SBI証券の投信売れ筋ランキング2025年1月のトップは「eMAXIS Slim 米国株式(S&P500)」で前月トップの「eMAXIS Slim 全世界株式(オール・カントリー)」(通称:オルカン)と入れ替わった。第3位と第4位は、「SBI・V・S&P500インデックス・ファンド」と「iFreeNEXT FANG+インデックス」で前月と同じだった。第5位に前月の第6位から「SBI・S・米国高配当株式ファンド(年4回決算型)」が浮上した。また、前月はトップ10圏外だった「eMAXIS Slim 国内株式(日経平均)」が第8位に、「SBI・iシェアーズ・ゴールドファンド(為替ヘッジなし)」が第9位にジャンプアップした。

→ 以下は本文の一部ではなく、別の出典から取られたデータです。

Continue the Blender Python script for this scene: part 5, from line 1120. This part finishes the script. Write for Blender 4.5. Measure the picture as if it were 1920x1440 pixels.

一方、前月第8位の「アライアンス・バーンスタイン・米国成長株投信D 毎月Hなし予想分配」、第10位だった「Tracers S&P500ゴールドプラス」がトップ10落ちとなった。

 

◆トランプ政権で「S&P500」一択?

2024年は1年間を通して売れ筋のトップに君臨した「eMAXIS Slim 全世界株式(オール・カントリー)」が遂に第2位に後退した。2025年に入ってから、「eMAXIS Slim 米国株式(S&P500)」への資金流入が堅調を維持していることと比較すると、「eMAXIS Slim 全世界株式(オール・カントリー)」の退潮が目立つ。新NISAがスタートした直後は「eMAXIS Slim 全世界株式(オール・カントリー)」に資金が集中し、2024年1月は1カ月間で約3440億円の資金流入になる人気ぶりだった。同月に「eMAXIS Slim 米国株式(S&P500)」は資金流入額ランキングでは第2位だったものの約2090億円の資金流入額だったため、その差の大きさが際立っていた。

新NISAを前にして「どのファンドを投資対象にするのか?」ということは、大きな関心事であった。当時は、米国の株高が「割高」な水準にあること、また、リスク管理の観点からも米国だけに投資するよりも全世界に幅広く分散投資した方が長期投資にふさわしいという意見が強く、中には、「(成長するインド株式などを念頭に)長期投資には新興国株式への投資は欠かせない」という声もあって「全世界株式(オール・カントリー)」が最強という主張が強かった。結果的にスタートから10カ月間程度は「eMAXIS Slim 全世界株式(オール・カントリー)」がトップを独走するという状況だった。

ところが、2024年の年末には「eMAXIS Slim 全世界株式(オール・カントリー)」の人気は衰え、その人気は「eMAXIS Slim 米国株式(S&P500)」に移っていった。この人気の変化は、やはり、それぞれのファンドのパフォーマンスの評価があったのだろう。2024年12月末時点で過去1年間のトータルリターンは「eMAXIS Slim 米国株式(S&P500)」が40.78%に対して「eMAXIS Slim 全世界株式(オール・カントリー)」は32.48%。1年で8%以上の差があるほか、過去3年(年率)(21.19%対17.72%)、過去5年(同23.19%対18.73%)でも「eMAXIS Slim 米国株式(S&P500)」には敵わない。そもそも時価総額加重平均で大型株から組み入れ上位にしていけば、世界最大の市場である米国の企業が上位を占めるのは当たり前で、ポートフォリオの中身に大きな違いが出てきにくい。常に、「eMAXIS Slim 米国株式(S&P500)」の亜流といえるような二番煎じの成績しか残せないことが、過去5年間も続いてしまったことになる。

加えて、2025年1月に就任した米トランプ大統領の「アメリカ第一主義」は世界的な貿易を混乱させることが明らかだ。さっそく、2月1日にカナダとメキシコに25%の関税を課し、中国に課している関税を10%引き上げる大統領令に署名してみせた(現在は措置の延期を発表)。今後は欧州にも関税をかける考えと伝えられており、このような大国の身勝手な振る舞いが新興国経済には大きな打撃になりかねない。2024年10月以降にインド株式市場に上昇の勢いがなくなっていることにも、インド株の割高調整という側面以外に、米国の通商政策の不透明さが加わっているのではないだろうか。世界の貿易が混乱することが予測される中で、世界の株式市場に分散投資する価値もまた低下していると判断されたのだろう。